Iranian official accused of overseeing mass executions goes on trial in Sweden
An Iranian official accused of helping to oversee mass executions of dissidents in the 1980s will go on trial in Sweden tomorrow, The Times reports.
Hamid Nouri, 60, was arrested in November 2019 upon arriving at Stockholm airport on a trip to see relatives.
The case comes following the inauguration last week of President Raisi, a former chief justice. Known as the Butcher of Tehran, he played a part in the same purges as Mr Nouri, in which thousands of people were executed. His elevation to the presidency was apparently orchestrated by Ayatollah Ali Khamenei, the country’s supreme leader.
Mr Nouri was part of a prosecution team at Gohardasht Prison near Tehran in the late 1980s during the close of the Iran-Iraq war.
Jails in Iran held tens of thousands of alleged members of the People’s Mujahidin of Iran (PMOI) – a group which took part in the revolution in 1979 but turned on the new leaders of the republic.

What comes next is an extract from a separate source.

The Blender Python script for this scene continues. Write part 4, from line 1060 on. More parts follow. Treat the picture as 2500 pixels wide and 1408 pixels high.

Then supreme leader, Ayatollah Ruhollah Khomeini, ordered mass trials and executions in 1988.
Mr Nouri told Swedish officials they had the wrong man but Kaveh Moussavi, a lawyer based in Britain, who had prepared the case against Nouri after being tipped off about the visit, played a recording of Nouri’s voice to a mother of a victim. She recognised it as that of the man who told her should could pick up the body of her dead son.
Mehdi Aslani, a survivor, said: “He took them out to a corridor. He took them to the death squads. All those who came out had one of a few destinies — one was to be transported away in refrigerated trucks. Hamid Nouri knows where those trucks were headed.”